● WHAT NEEDS TO BE DONE: Reproduce the material that follows, please, but only from its first line to the line containing "D=bpy.data; S=bpy.context.scene; COL=S.collection", inclusive.

══ DATASET EXTRACT ══

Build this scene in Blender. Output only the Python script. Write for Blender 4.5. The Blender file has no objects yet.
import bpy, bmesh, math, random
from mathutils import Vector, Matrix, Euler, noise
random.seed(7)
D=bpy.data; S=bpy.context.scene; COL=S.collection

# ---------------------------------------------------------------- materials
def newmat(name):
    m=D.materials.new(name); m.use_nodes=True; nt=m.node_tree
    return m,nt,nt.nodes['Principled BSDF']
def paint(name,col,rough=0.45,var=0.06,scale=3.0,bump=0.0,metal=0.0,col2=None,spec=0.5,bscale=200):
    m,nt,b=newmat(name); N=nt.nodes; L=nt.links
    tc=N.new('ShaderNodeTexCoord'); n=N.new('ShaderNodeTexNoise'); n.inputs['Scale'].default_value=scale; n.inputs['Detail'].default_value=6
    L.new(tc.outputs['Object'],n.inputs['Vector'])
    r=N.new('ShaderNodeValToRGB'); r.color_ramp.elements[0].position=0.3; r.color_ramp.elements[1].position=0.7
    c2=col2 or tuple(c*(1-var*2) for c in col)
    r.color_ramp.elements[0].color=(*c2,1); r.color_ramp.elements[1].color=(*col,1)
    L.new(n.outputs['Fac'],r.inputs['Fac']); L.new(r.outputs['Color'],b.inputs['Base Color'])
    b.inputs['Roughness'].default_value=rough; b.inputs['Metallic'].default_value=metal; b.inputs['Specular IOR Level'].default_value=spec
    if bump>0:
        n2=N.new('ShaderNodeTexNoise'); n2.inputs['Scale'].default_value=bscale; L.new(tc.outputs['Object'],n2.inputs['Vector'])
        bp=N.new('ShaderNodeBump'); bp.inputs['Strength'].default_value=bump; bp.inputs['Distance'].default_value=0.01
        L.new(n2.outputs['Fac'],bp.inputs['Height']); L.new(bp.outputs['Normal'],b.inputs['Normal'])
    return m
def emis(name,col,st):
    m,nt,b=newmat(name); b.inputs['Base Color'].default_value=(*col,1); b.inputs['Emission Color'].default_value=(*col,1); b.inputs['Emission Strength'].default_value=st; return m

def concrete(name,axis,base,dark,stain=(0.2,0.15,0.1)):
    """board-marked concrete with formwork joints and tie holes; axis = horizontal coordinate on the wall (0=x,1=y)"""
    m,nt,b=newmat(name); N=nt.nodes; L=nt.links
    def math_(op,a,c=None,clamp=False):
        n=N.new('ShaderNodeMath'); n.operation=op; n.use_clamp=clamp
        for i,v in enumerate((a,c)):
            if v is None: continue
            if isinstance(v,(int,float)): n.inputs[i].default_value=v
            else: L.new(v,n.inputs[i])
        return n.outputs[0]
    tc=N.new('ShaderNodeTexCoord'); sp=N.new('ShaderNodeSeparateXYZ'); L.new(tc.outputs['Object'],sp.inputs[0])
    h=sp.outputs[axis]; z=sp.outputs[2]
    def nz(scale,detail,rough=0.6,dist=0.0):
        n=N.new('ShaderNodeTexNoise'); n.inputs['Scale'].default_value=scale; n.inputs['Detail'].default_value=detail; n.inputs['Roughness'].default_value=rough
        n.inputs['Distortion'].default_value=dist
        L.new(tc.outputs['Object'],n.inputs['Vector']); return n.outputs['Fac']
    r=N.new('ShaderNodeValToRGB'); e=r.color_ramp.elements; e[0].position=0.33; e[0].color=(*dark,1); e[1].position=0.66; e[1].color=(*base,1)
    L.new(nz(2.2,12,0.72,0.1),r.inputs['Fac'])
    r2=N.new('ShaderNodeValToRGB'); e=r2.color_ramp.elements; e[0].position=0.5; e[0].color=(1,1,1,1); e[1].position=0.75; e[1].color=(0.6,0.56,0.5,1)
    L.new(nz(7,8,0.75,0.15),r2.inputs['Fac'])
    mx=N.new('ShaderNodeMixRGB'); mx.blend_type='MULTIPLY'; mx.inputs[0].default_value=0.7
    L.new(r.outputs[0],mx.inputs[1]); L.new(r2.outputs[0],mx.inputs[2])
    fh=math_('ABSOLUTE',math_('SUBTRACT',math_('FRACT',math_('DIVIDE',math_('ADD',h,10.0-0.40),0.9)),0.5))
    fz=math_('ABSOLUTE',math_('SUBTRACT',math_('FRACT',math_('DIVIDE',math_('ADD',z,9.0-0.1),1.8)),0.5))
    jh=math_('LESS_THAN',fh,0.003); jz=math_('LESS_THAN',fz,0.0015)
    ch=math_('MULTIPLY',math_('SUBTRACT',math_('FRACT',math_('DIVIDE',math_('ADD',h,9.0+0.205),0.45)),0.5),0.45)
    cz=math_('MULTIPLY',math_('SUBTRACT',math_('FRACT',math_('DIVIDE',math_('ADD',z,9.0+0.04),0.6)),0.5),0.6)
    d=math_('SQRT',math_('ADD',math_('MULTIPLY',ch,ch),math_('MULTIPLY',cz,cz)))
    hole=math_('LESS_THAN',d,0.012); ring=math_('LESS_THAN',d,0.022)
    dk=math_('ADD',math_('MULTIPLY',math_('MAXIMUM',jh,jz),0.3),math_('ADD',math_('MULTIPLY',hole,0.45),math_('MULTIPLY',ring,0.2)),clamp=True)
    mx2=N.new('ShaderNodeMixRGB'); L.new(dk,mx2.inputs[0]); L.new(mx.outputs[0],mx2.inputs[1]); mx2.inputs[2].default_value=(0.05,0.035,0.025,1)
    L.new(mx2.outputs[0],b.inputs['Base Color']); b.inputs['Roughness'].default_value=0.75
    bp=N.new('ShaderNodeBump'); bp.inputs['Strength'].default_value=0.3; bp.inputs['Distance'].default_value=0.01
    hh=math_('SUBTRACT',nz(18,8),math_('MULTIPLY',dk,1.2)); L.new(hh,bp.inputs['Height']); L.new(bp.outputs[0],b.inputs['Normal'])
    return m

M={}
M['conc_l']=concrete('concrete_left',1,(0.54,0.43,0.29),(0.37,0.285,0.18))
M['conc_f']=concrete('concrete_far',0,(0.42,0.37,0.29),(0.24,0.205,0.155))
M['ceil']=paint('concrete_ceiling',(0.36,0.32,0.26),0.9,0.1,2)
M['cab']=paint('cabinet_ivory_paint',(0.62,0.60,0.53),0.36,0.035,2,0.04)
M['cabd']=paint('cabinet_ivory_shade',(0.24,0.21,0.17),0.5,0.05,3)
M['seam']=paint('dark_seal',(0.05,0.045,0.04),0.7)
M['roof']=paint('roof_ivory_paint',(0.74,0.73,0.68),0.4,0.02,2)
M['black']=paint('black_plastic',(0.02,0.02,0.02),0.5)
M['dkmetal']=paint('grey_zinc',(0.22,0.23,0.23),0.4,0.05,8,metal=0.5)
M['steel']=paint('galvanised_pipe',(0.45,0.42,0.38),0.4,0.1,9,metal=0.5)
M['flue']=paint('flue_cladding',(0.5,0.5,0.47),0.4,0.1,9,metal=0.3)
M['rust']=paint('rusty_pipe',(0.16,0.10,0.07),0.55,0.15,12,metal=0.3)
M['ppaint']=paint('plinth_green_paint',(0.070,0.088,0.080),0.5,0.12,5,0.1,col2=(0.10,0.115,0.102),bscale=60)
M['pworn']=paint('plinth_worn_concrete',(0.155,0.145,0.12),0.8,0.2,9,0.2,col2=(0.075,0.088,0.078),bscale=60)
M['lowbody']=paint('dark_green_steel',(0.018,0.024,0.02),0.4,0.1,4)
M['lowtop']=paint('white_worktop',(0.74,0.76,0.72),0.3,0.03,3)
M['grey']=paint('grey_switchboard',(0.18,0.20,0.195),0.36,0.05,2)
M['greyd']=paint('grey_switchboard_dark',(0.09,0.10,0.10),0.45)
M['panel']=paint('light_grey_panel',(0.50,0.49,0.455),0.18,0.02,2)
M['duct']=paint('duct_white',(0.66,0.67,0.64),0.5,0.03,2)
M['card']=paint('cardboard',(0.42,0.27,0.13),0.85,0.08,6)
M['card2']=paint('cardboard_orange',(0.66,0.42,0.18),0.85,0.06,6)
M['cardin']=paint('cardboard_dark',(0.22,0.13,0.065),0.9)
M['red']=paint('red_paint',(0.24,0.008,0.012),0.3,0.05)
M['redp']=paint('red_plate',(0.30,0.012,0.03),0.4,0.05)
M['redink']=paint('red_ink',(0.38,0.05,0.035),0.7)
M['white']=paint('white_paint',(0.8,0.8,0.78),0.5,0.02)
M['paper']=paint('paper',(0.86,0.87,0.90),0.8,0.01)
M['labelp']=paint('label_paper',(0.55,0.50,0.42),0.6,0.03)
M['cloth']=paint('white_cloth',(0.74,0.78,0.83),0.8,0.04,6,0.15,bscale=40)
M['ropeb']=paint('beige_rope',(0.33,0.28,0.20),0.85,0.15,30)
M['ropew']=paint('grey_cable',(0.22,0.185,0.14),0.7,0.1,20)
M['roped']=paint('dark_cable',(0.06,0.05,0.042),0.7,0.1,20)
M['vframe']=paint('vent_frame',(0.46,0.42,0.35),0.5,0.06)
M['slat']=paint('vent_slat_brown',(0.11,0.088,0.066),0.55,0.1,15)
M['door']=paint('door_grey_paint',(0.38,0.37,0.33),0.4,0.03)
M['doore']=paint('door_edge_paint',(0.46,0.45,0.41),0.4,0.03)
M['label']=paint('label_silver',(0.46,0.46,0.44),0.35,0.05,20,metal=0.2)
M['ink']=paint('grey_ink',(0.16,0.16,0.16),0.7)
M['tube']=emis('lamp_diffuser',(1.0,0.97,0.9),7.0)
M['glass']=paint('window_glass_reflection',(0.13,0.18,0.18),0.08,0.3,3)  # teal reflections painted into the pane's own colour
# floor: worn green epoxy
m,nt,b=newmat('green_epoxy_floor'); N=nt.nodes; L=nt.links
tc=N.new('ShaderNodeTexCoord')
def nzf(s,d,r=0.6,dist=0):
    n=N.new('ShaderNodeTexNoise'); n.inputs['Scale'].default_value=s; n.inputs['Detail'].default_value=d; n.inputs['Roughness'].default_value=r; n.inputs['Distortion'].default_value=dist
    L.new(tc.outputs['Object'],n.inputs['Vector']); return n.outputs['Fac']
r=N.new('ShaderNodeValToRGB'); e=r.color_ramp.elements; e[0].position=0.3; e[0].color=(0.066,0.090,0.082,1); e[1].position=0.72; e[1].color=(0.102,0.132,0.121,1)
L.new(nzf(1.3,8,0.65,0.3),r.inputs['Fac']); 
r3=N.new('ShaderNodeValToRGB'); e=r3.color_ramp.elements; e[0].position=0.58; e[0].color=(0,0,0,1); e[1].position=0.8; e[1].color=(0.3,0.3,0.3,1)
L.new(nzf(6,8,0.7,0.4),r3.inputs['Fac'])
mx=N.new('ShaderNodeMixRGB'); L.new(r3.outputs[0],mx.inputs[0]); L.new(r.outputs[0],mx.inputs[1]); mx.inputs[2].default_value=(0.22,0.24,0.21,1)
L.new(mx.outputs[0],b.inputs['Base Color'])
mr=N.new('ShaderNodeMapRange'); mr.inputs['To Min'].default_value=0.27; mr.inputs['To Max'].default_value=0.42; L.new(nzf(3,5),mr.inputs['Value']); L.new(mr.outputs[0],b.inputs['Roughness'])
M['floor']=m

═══

● RESULT OF THE EXERCISE:
Build this scene in Blender. Output only the Python script. Write for Blender 4.5. The Blender file has no objects yet.
import bpy, bmesh, math, random
from mathutils import Vector, Matrix, Euler, noise
random.seed(7)
D=bpy.data; S=bpy.context.scene; COL=S.collection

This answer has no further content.